In the imposition of these exactions, the Papacy fared no better than the secular princes. While the dukes of Parma and Modena paid 12,000,000 francs and 20 pictures, the Pope was mulcted to the extent of 21,000,000 francs, 15,000,000 in cash, the rest to be made up by the surrender of 100 pictures, 500 manuscripts, and the bust of the patriot Brutus. This original method of making war pay for itself pleased the Directory. Great fêtes were prepared for the conqueror, when he appeared in Paris, to celebrate his victories. The official orator of the occasion was Talleyrand, who selected as the chief points of his eulogy Napoleon’s modesty, his taste for the poems of Ossian, and his fondness for mathematics.

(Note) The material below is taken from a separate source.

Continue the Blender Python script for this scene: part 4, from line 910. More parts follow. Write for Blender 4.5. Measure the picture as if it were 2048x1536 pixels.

But to the clear intelligence of Napoleon, forms of adulation, real or insincere, meant little. He was making rapid progress towards the goal of personal rule. The government already suspected his loyalty to them, but they were weak and without moral influence. Besides, they were under obligations, even more binding than those based or the money contributions which flowed in from Italy, for when the reactionary party was about to get the upper hand, both among the Legislative Body and among the Directors themselves, it was Napoleon’s agent, Augereau, who had coöperated actively with the radical element and made its continued predominance in the control of national affairs possible.